Confused? Want help? We do this stuff! Contact us for a free 20 minute consultation, which could lead to us designing or building a system for you or could just give you a greater handle on the most confusing parts of DIY.

Preparing for a major power outage will force you to understand which of your devices are using the most energy, a highly educational process. Adding a quality bike generator into your system makes it way more fun. It’s the difference between taking in numbers and understanding it in your body as you sweat and get a workout. An off-grid system is a learning lab for appreciating energy, and of course, if well-designed, it will help you get through outages. But during most of the year, when power is flowing bountifully from the power company to you, your system will still help you! For one thing you can reduce your bill and usage of dirty power by running some devices off your solar/Pedal Power system. Whenever you want one, you can get a workout in which your effort isn’t wasted in heat but collected in useful energy. And there’s another important way to save. You’ll be so much more connected to your energy usage, you’ll remember to turn devices off. So, even if power outages are only in effect for days each year, the awareness you’ll gain will result in real savings the rest of the year.

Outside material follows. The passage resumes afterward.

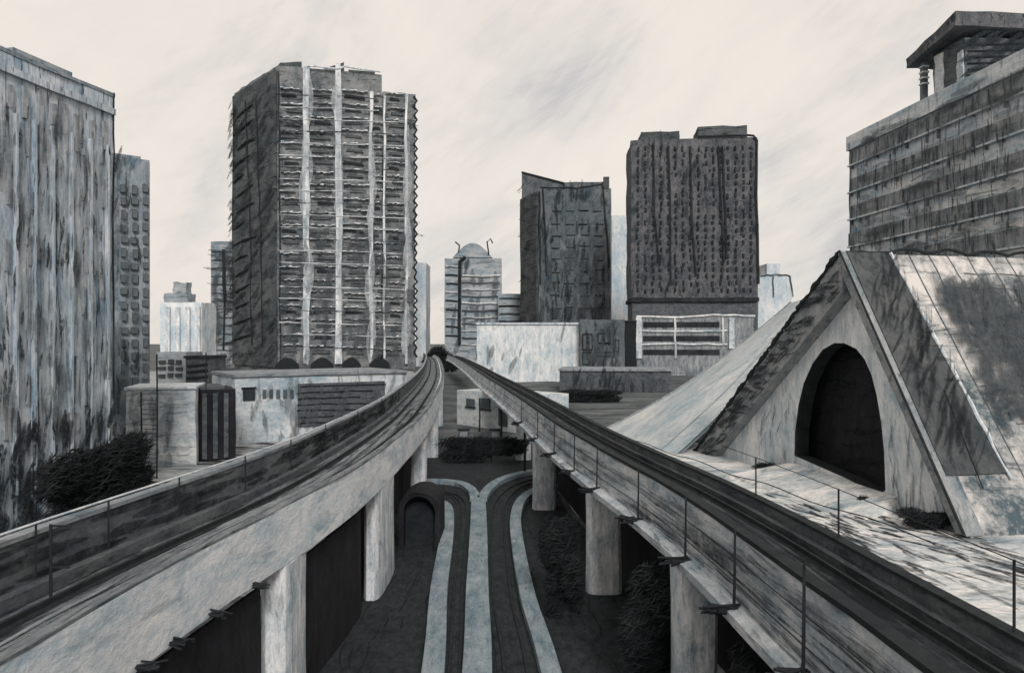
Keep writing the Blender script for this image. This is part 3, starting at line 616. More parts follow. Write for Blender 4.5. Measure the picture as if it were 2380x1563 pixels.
for k in range(11):
    y = 640 + k * 16; m = MB(); f.line(m, wob([(1074, y), (1120, y + 2), (1162, y)], 4, 1, k), rnd.choice((.35, .55)), .7); m.build('floor_line', M['chalk' if k % 2 == 0 else 'slate'], t)
for k in range(9):
    y = 618 + k * 20; m = MB(); f.line(m, wob([(1036, y), (1064, y + 2)], 2, 1, k), .4, .6); m.build('floor_line', M['ink' if k % 3 else 'chalk'], t)
t, f, z1 = block('low_building', 'low banded annexe between the arched tower and the slant roofed tower', 'building', plan(1158, 415), plan(1236, 415), 682, M['block_pale'], 20)
for k in range(4):
    y = 692 + k * 18; m = MB(); f.line(m, wob([(1160, y), (1232, y + 2)], 3, 1, k), .45, .6); m.build('floor_line', M['ink' if k % 2 else 'slate'], t)

# ---- slant roofed slate tower
f = Face(plan(1252, 370), plan(1420, 366)); f2 = Face(plan(1212, 392), plan(1252, 370))
t = thing('office_tower', 'slate grey tower with a slanted parapet and square windows, middle of the skyline', 'tower', f.a)
z1 = f.px(1330, 440)[1]; q = f.at(f.len, 0, -35)
m = MB(); m.prism([tuple(f.a[:2]), tuple(f.b[:2]), tuple(q[:2]), tuple((f2.a + Vector((6, 20, 0)))[:2]), tuple(f2.a[:2])], 0, z1); m.build('wall', M['slate'], t, rough=.5, cuts=8, fs=.18)
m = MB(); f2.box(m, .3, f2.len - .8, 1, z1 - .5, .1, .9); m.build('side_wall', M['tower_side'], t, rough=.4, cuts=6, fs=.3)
zl, zr = f2.px(1216, 398)[1], f.px(1310, 420)[1]
a0, a1, b0 = f2.at(0, 0, -.2), f.at(f.px(1310)[0], 0, -6), f.at(f.px(1310)[0], 0, -20)
m = MB(); m.hexa([Vector((a0.x, a0.y, z1)), Vector((a1.x, a1.y, z1)), Vector((b0.x, b0.y, z1)), Vector((a0.x + 4, a0.y + 12, z1))], [Vector((a0.x, a0.y, zl)), Vector((a1.x, a1.y, zr)), Vector((b0.x, b0.y, zr)), Vector((a0.x + 4, a0.y + 12, zl))]); m.build('slanted_parapet', M['slate'], t)
m = MB(); m.tube([Vector((a0.x, a0.y - .3, zl)), Vector((a1.x, a1.y - .3, zr)), Vector((a1.x, a1.y - .3, z1 + 1))], .5, 5); m.build('parapet_edge', M['ink'], t)
m = MB(); f.box(m, f.px(1312)[0], f.px(1412)[0], z1, f.px(1350, 420)[1], -18, -3); m.build('plant_room', M['slate'], t, rough=.6, cuts=3, fs=.4)
m = MB(); f.box(m, f.px(1402)[0], f.px(1416)[0], z1, f.px(1408, 411)[1], -3, .3); m.build('roof_horn', M['tower_side'], t)
m = MB(); f.line(m, wob([(1256, 436), (1340, 438), (1400, 430), (1404, 436)], 4, 1.2, 9), .5, .4); m.build('roof_edge', M['ink'], t)
for xs in ([(1254, 445), (1255, 560), (1256, 660)], [(1262, 440), (1268, 560), (1270, 640)], [(1402, 440), (1408, 520), (1416, 622)]):
    m = MB(); f.line(m, wob(xs, 6, .9, int(xs[0][0])), .45, .4); m.build('drain_pipe', M['ink'], t)
me = [f.mesh('window', 4.2, 4.6, .9, M['soft_glass']), f.mesh('window', 4.6, 4.0, .9, M['soft_glass'])]; me3 = f.mesh('window', 3.6, 5.2, 1.0, M['glass'])
for j in range(9):
    for i in range(4):
        u, z = f.px(1292 + i * 33 + rnd.uniform(-3, 3), 480 + j * 28 + rnd.uniform(-3, 3)); f.put('window', rnd.choice(me), t, u, z)
for i in range(4):
    u, z = f.px(1288 + i * 32, 727); f.put('window', me3, t, u, z)
t, f, z1 = block('tower_block', 'pale narrow tower between the slate tower and the speckled tower', 'tower', plan(1422, 420), plan(1472, 420), 500, M['faint'], 20)

# ---- speckled tower on the framed podium
f = Face(plan(1467, 300), plan(1760, 296)); t = thing('apartment_tower', 'wide black speckled tower with two roof blocks, above the framed podium', 'tower', f.a)
z1 = f.px(1610, 322)[1]; zb = f.px(1610, 692)[1]; zp = f.px(1610, 703)[1]
m = MB(); f.body(m, zb, z1, 24); m.build('wall', M['speck'], t, rough=.5, cuts=9, fs=.2)
for x0, x1, y in ((1490, 1580, 303), (1624, 1738, 293)):
    m = MB(); f.box(m, f.px(x0)[0], f.px(x1)[0], z1 - .4, f.px(1600, y)[1], -14, -1); m.build('roof_block', M['tower_side'], t, rough=.5, cuts=3, fs=.4)
m = MB(); f.line(m, wob([(1622, 319), (1700, 316), (1750, 316), (1759, 328), (1757, 450), (1761, 600), (1762, 660)], 4, .7, 11), .5, .5); m.build('corner_edge', M['ink'], t)
for xs in ([(1517, 335), (1521, 500), (1532, 610)], [(1553, 340), (1558, 500), (1558, 660)], [(1603, 350), (1608, 520), (1617, 640)], [(1668, 340), (1676, 480), (1682, 610)], [(1678, 340), (1686, 500), (1688, 600)]):
    m = MB(); f.line(m, wob(xs, 7, .8, int(xs[0][0])), .38, .7); m.build('drain_pipe', M['ink'], t)
m = MB(); f.box(m, -.5, f.len + .5, zb - 1.6, zb, -24, 1.2); m.build('overhang', M['ink'], t)
m = MB(); f.body(m, 0, zb - 1.6, 22, .5, f.len - .5); m.build('podium', M['wall_dark'], t, rough=.3, cuts=4, fs=.3)
me = [f.mesh('window', .8 * a, 1.5 * b, .8, M['ink']) for a, b in ((1, 1), (.8, 1.3), (1.2, .7))]; cnt = 0; ex = MB()
for j in range(22):
    for i in range(16):
        if rnd.random() < .12: continue
        x = 1474 + 280 * (i + .5) / 16 + rnd.uniform(-2, 2); y = 338 + 343 * (j + .5) / 22 + rnd.uniform(-2.5, 2.5); u, z = f.px(x, y)
        if cnt % 3 == 0 and cnt < 300: f.put('window', rnd.choice(me), t, u, z)
        else: f.box(ex, u - .34, u + .34, z - .75, z + .75, 0, .8)
        cnt += 1
tag(ex.build('windows', M['ink'], t), kind='stuff')
g = Face(plan(1480, 290), plan(1752, 287)); t = thing('podium_front', 'glazed podium front outlined by a chalk white frame, under the speckled tower', 'building', g.a)
m = MB(); g.box(m, .2, g.len, 0, g.px(1600, 734)[1], -7, 0); m.build('glazing', M['window_band'], t)
for a in ([(1480, 736), (1560, 738), (1660, 732), (1755, 734)], [(1488, 768), (1600, 770), (1690, 768)], [(1488, 800), (1600, 799), (1690, 800)], [(1568, 740), (1570, 832)], [(1678, 738), (1681, 800)]):
    m = MB(); g.line(m, wob(a, 4, 1.2, int(a[0][1])), .42, .3); m.build('frame_bar', M['chalk'], t)
m = MB(); g.pbox(m, 1478, 736, 1491, 832, .1, .8); m.build('frame_post', M['chalk'], t, rough=.3, cuts=4, fs=.8)
for k in range(3):
    m = MB(); g.pbox(m, 1495, 748 + k * 32, 1672, 760 + k * 32, .02, .3); m.build('glazing_bar', M['ink'], t)
m = MB(); g.pbox(m, 1694, 738, 1706, 810, .1, .7); m.build('frame_post', M['banded'], t)
t, f, z1 = block('low_building', 'faint pale stepped building right of the speckled tower', 'building', plan(1762, 330), plan(1840, 330), 640, M['faint'], 20)
m = MB(); f.box(m, f.px(1784)[0], f.px(1815)[0], z1, f.px(1800, 612)[1], -12, -1); m.build('plant_room', M['faint'], t)
m = MB(); f.line(m, wob([(1768, 641), (1800, 638), (1835, 640), (1842, 690)], 4, 1.5, 3), .3, .4); f.line(m, wob([(1796, 640), (1797, 690)], 3, 1, 2), .25, .4); m.build('roof_edge', M['slate'], t)

# ---- low buildings before the skyline
t, f, z1 = block('warehouse', 'blank pale box building in the middle, before the slate tower', 'building', plan(1108, 245), plan(1348, 245), 754, M['gable'], 25, rough=.3)
m = MB(); f.box(m, -.3, f.len, z1, z1 + .7, -25, .5); m.build('roof', M['banded'], t)
t, f, z1 = block('house', 'dark house with outlined square windows beside the blank pale box', 'house', plan(1349, 240), plan(1452, 240), 742, M['slate'], 18, rough=.25)
for x0, y0, x1, y1 in ((1354, 776, 1376, 812), (1390, 774, 1418, 796), (1354, 818, 1376, 845), (1388, 818, 1420, 826), (1426, 790, 1438, 815)):
    m = MB(); f.pbox(m, x0, y0, x1, y1, 0, .32); wn = m.build('window', M['soft_glass'], t)
    m = MB(); f.line(m, [(x0, y0), (x1, y0), (x1, y1), (x0, y1), (x0, y0)], .22, .45); m.build('window_frame', M['ink'], wn)
for x in (1460, 1472):
    m = MB(); f.line(m, wob([(x - 5, 745), (x - 6, 845)], 5, 1, x), .6, .8)
t, f, z1 = block('shed', 'black narrow shed between the dark house and the framed podium', 'shed', plan(1453, 240), plan(1479, 240), 748, M['black'], 12, rough=.2)
m = MB(); f.box(m, -.1, f.len + .1, z1, z1 + .5, -12, .4); m.build('roof', M['line'], t)
t, f, z1 = block('low_building', 'dark low flat building behind the hedge, below the framed podium', 'building', plan(1300, 200), plan(1560, 196), 862, M['wall_dark'], 20, rough=.2)
m = MB(); f.box(m, -.3, f.len + .3, z1, z1 + .5, -20, .5); m.build('roof', M['grey'], t)

# ---- white low building under the right viaduct, cabinets
t, f, z1 = block('workshop', 'small white workshop seen under the far end of the right viaduct', 'building', plan(1062, 122), plan(1232, 108), 912, M['whitewall'], 8, rough=.06)
for x0, y0, x1, y1 in ((1118, 925, 1140, 950), (1188, 935, 1212, 962), (1085, 926, 1104, 944)):
    m = MB(); f.pbox(m, x0, y0, x1, y1, .02, .15); wn = m.build('window', M['soft_glass'], t)
    m = MB(); f.pbox(m, x0 - 2, y1, x1 + 2, y1 + 3, .02, .25); m.build('window_sill', M['line'], wn)
m = MB(); f.pbox(m, 1160, 930, 1180, 990, .02, .14); m.build('door', M['wall_dark'], t)
for lab, x in (('left dark trackside cabinet before the white workshop', 1078), ('right dark trackside cabinet before the white workshop', 1152)):
    q = G(x, 1037); t = thing('cabinet', lab, 'cabinet', q, 'trackside cabinets')
    m = MB(); m.box((q.x, q.y, 1.1), (1.4, 1, 2.2)); m.build('body', M['wall_dark'], t, bevel=.05); m = MB(); m.box((q.x, q.y, 2.26), (1.6, 1.2, .12)); m.build('lid', M['line'], t)
    m = MB(); m.box((q.x, q.y - .52, 1.15), (1.0, .04, 1.7)); m.build('door', M['grey'], t)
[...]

Learnings from participating in your energy production can give you the knowledge you need to reduce your electricity bills, which will help pay back the equipment and make you a better steward of the environment.

Whatever strategy you choose for outage preparedness, devoting some freezer space to large frozen bottles of water will create a thermal battery that can slow down the thaw of your fridge. You can move the bottles from the freezer to fridge and keep your food fresh.